US regulators to block planned Peabody, Arch Coal JV

The US Federal Trade Commission (FTC) has rejected Peabody Energy Corp. and Arch Coal’s plans to combine their operations in Wyoming and Colorado, saying it would limit competition and raise prices.

The joint venture, announced by the country’s two largest coal miners last year, would run seven mines in the Powder River Basin (PRB), where Peabody and Arch Coal accounted for over 65% of all the coal mined there in 2018.

The FTC has requested an administrative trial and, in the
meantime, a temporary restraining order and preliminary injunction for the deal,
which could generate $120 million in annual cost savings for the companies over
a decade.

“Whatever the product, the antitrust laws protect customers from mergers that lead to higher prices,” Ian Conner, director of the FTC’s Bureau of Competition, said in the statement. “This joint venture would eliminate the substantial head-to-head competition between the two largest coal miners in the United States, and that loss of competition would likely raise coal prices to power-generating utilities that provide electricity to millions of Americans.”

Peabody and Arch Coal replied they intend to challenge the
FTC’s decision in the coming months, adding they will continue to pursue the business
combination.

“We have provided tremendous amounts of evidence to the FTC during an extensive review, fully demonstrating that coal … faces intense competition from natural gas and other alternate fuels,” Peabody chief executive officer, Glenn Kellow, said in a separate statement.

Moody’s lead coal analyst, Benjamin Nelson, said
that, regardless of whether or not the JV can go ahead, business conditions for
coal producers in the PRB will remain extremely challenging.

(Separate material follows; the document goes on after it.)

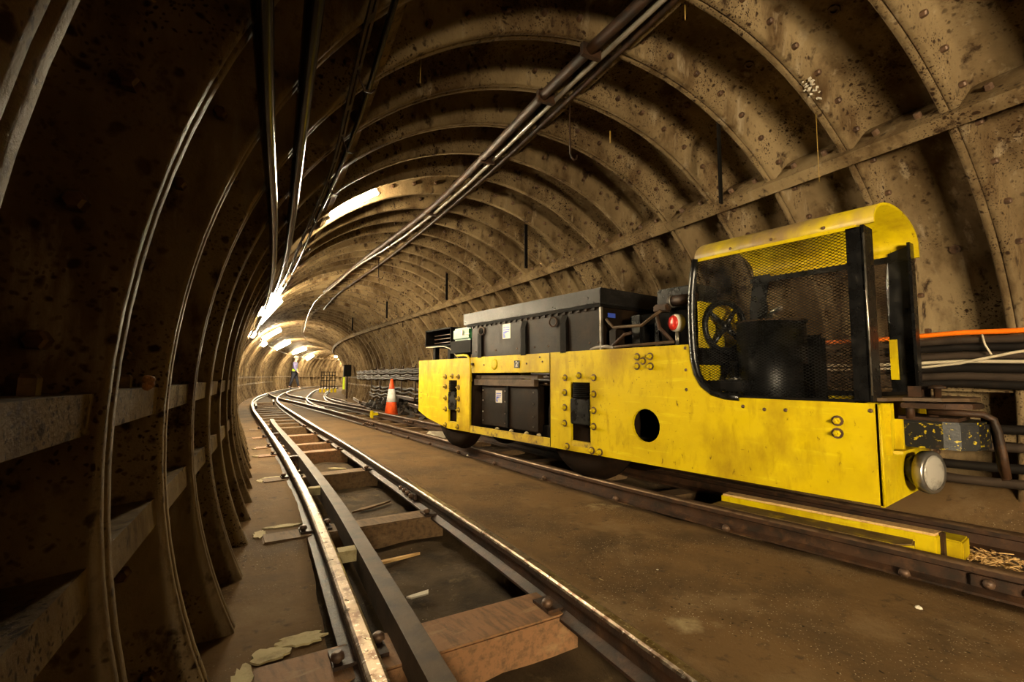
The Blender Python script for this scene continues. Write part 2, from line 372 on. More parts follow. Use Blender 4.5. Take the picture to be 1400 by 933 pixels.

Nelson cited among the reasons for the bleak outlook an “ongoing
secular decline in the demand for thermal coal, low natural gas prices
encouraging switching in the near-to-medium term and far fewer opportunities
to export coal compared to other coal basins in part due to social opposition
in the Pacific Northwest.”

US government data released in early February show that production
in the country’s top coal- region fell almost 14% in the three last
month of 2019 to the lowest in over two decades.

The weak quarter capped a tumultuous year of mine shutdowns and bankruptcies in the basin, including Blackhawk Mining, Blackjewel, Cambrian Holding Co., Cloud Peak Energy and New Trinity Coal. Two other miners, Mission Coal and Westmoreland Coal, went bust in October 2018.